Meh, it's good enough for a command-line exploration...parsing Shakespeare is probably best done in a real scripting environment:


Using that regex pattern to filter out non-dialogue text:

cat */* | 
  # just capture dialogue, aside from '[Aside]'
  # takes advantage of the fact that this text uses tabs to separate dialogue
  # from speaker
  ack '^(?:[A-Z]+.*?)?\t(?: *\[Aside\] *)?([A-Z][a-z ]+.+)' --output '$1' |
  # translate to lowercase
  tr [:upper:] [:lower:] | 
  # change newlines and tabs to space characters
  tr '\t\n' ' ' | 
  # delete all non-letters/spaces/apostrophes/numbers
  sed -E "s/[^a-z0-9 ']+//g" | 
  # tokenize, and use lookahead+capture to perform 0-width matching
  ack '(\S+) +(?=(\S+) +(\S+))' --output '$1 $2 $3' |
  # sort, then unique count, then reverse sort numerically
  sort | uniq -c | sort -rn

And now we have more pertinent results that aren't things like "Some Duke's Name". On my laptop, it takes about half-a-minute to generate and then sort and group the tri-grams.

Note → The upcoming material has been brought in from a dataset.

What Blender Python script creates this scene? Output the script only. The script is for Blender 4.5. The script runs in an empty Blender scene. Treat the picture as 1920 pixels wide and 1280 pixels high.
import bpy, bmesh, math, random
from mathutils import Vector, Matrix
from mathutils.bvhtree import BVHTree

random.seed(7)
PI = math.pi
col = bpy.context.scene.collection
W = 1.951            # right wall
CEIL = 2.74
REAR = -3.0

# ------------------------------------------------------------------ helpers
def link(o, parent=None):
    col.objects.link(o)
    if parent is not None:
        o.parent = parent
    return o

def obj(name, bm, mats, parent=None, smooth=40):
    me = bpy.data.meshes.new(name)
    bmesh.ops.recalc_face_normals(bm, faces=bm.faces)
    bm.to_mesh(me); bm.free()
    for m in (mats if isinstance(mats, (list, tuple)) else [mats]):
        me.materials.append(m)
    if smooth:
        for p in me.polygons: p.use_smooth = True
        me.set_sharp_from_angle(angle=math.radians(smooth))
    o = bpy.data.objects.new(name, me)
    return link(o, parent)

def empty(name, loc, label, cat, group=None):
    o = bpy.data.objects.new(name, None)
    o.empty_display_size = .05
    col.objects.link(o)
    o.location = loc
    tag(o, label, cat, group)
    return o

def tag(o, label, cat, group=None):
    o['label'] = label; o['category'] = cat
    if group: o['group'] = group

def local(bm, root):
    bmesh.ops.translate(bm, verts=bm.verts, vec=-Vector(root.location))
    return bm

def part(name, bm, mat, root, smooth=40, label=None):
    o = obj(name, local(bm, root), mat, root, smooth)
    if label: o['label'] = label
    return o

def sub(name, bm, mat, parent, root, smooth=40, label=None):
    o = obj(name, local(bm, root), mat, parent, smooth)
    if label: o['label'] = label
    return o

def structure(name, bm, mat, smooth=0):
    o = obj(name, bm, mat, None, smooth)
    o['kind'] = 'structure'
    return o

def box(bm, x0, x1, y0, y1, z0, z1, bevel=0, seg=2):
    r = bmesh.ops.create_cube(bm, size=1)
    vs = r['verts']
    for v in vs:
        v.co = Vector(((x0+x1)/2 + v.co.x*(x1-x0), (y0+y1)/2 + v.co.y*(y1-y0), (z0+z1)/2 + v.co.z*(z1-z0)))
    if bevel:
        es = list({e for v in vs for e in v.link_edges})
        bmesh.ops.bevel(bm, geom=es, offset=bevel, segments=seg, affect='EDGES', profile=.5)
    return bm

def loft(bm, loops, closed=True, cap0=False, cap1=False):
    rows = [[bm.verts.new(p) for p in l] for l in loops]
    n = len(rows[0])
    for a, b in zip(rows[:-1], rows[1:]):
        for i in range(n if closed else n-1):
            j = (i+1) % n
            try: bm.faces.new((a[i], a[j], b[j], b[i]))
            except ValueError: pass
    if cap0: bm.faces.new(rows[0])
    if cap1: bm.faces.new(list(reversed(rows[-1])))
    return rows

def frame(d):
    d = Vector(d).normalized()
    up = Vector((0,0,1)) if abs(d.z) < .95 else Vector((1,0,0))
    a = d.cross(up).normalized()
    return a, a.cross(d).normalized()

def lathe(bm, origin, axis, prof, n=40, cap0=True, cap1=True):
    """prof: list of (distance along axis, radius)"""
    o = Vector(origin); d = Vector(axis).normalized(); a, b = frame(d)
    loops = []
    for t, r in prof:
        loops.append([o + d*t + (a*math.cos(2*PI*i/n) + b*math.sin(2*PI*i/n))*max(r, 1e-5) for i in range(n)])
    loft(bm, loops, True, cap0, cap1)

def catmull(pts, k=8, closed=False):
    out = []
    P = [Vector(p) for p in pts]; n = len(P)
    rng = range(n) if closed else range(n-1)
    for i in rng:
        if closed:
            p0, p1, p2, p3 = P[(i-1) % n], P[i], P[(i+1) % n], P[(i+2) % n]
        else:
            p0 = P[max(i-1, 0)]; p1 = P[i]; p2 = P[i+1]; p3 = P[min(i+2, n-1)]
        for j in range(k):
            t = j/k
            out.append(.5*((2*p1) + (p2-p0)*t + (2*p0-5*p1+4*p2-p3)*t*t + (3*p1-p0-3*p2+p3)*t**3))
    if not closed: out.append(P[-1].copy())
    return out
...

Not bad!

 207 i pray you
 180 i will not
 143 my lord i
 137 i do not
 131 i know not
 115 my good lord
 112 i am not
 107 this is the
 105 and i will
 103 the duke of
 103 i am a
 100 i would not
  95 my lord of
  93 there is no
  91 that i have
  87 it is a
  81 i have a
  80 that i am
  80 good my lord
  79 it is not
  75 my lord and
  73 i thank you
  73 a room in
  72 i will be
  71 it is the
  71 and all the
  68 what's the matter
  68 thou art a
  68 i pray thee
  68 i have done
  66 as i am
  65 if it be
  63 you my lord
  63 what is the
  62 my lord the
  62 and in the
  61 i beseech you

Note: Peter Norvig has a prepped Shakespeare file stripped of all the non-dialogue, easy for the tokenizing. But the point of quick tokenizing/n-gramming is to be able to do it on any text corpus of your choosing: it's good to get good at processing text, if you want to do unique text analyses specific to your work and research.